__Set exercise__: Find the lines holding "part" and copy them.

__Data lines__:
⁂

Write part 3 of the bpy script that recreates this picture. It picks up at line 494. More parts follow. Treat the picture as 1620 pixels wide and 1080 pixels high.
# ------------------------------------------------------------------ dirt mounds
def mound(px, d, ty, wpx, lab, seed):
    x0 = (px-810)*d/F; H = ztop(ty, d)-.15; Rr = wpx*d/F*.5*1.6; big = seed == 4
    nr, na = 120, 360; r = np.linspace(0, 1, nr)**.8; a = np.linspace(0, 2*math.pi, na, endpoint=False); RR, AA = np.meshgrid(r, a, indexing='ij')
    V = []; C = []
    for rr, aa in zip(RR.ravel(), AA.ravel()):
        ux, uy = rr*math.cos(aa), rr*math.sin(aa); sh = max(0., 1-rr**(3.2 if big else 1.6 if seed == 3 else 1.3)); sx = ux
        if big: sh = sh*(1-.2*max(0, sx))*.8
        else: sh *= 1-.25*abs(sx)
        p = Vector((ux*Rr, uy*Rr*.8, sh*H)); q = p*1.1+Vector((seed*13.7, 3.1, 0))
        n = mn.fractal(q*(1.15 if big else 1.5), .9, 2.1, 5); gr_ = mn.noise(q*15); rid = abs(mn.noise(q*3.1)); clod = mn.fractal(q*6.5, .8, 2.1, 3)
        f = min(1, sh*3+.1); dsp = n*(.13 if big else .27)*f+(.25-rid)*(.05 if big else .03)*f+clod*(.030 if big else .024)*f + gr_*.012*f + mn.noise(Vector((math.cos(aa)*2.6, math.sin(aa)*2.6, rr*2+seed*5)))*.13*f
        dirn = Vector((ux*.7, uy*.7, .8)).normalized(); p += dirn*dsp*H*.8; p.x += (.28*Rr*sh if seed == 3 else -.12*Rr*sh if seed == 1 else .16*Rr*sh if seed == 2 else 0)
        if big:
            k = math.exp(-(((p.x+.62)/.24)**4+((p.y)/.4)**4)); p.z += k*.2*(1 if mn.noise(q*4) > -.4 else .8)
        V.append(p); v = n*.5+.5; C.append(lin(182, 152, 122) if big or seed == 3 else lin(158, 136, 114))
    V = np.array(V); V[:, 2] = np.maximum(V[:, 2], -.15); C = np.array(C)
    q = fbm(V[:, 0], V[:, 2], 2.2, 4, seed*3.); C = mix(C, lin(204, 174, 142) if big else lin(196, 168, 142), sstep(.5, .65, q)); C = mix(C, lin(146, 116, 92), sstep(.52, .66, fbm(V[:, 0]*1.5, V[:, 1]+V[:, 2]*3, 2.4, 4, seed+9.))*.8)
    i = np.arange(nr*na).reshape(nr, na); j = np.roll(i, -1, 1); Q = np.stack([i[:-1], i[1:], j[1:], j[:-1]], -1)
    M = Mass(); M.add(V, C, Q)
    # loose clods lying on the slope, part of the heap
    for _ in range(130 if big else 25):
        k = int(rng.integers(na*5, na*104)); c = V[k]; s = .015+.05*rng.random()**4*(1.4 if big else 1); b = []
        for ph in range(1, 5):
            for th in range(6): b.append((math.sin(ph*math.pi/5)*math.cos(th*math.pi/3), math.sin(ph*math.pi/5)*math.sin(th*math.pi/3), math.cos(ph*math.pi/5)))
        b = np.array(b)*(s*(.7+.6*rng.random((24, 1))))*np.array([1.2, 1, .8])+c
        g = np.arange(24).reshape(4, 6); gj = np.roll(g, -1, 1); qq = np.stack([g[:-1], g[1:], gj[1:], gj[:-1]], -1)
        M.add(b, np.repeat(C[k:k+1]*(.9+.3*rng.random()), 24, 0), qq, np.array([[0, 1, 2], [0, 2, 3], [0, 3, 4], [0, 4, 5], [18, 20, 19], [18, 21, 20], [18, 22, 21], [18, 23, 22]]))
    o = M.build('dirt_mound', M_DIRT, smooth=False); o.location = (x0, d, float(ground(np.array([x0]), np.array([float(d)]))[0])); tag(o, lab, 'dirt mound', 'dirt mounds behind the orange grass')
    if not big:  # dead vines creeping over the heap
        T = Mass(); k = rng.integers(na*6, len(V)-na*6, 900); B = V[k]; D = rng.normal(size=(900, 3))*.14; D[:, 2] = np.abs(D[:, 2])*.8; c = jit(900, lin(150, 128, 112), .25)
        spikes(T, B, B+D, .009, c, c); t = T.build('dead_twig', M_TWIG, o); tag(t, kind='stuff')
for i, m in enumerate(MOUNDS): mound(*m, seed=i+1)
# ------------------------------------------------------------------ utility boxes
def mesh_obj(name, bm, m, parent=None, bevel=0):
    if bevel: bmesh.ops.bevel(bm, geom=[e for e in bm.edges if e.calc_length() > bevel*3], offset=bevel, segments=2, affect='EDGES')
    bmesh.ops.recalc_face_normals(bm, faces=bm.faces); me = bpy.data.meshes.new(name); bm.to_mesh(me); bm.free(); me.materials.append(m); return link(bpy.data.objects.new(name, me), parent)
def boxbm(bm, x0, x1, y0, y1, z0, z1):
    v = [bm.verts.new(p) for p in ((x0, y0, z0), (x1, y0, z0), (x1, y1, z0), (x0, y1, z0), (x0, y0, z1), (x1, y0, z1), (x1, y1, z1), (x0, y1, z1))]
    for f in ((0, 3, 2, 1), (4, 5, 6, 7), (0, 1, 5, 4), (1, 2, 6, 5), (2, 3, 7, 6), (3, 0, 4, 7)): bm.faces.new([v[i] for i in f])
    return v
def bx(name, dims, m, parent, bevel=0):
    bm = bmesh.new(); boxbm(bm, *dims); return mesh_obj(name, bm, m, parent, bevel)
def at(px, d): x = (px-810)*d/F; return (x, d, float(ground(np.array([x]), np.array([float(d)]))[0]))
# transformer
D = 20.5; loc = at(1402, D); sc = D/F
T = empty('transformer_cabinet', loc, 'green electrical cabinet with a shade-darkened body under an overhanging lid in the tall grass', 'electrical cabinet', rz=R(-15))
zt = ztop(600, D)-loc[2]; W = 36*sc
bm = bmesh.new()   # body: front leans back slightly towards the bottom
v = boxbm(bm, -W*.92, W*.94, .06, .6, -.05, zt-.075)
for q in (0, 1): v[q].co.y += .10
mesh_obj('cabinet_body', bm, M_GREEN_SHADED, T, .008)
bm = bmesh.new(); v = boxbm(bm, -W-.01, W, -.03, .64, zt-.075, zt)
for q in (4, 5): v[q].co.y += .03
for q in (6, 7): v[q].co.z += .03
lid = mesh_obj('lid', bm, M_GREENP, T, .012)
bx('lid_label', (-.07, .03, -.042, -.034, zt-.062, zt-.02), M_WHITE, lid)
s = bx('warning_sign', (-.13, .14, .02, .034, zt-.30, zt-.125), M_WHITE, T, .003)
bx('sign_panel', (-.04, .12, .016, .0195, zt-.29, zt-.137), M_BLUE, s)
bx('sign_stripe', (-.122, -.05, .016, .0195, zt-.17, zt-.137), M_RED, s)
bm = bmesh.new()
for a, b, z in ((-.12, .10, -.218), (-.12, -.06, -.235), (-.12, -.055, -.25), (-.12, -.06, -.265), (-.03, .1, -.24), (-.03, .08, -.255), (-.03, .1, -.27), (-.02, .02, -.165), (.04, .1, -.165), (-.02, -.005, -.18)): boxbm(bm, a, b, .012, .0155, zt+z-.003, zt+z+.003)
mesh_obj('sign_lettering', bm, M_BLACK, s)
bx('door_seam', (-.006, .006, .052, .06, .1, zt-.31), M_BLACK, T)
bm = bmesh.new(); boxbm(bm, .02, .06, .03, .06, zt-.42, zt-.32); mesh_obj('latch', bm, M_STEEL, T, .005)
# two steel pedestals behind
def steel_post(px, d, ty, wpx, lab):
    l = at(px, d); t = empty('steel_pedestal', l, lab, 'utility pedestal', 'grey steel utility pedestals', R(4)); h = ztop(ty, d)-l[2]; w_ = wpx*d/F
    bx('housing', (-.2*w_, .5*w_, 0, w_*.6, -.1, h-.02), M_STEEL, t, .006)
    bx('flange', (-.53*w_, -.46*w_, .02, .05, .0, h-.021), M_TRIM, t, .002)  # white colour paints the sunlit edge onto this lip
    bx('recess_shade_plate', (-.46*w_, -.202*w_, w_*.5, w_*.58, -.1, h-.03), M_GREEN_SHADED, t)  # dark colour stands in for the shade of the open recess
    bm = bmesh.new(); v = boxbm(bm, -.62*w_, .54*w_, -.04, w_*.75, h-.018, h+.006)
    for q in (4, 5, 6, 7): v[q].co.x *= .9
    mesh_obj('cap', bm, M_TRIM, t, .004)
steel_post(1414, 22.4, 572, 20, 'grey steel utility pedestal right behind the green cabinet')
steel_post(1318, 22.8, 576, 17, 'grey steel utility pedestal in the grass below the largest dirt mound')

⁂

__Full solution__:
Write part 3 of the bpy script that recreates this picture. It picks up at line 494. More parts follow. Treat the picture as 1620 pixels wide and 1080 pixels high.
    # loose clods lying on the slope, part of the heap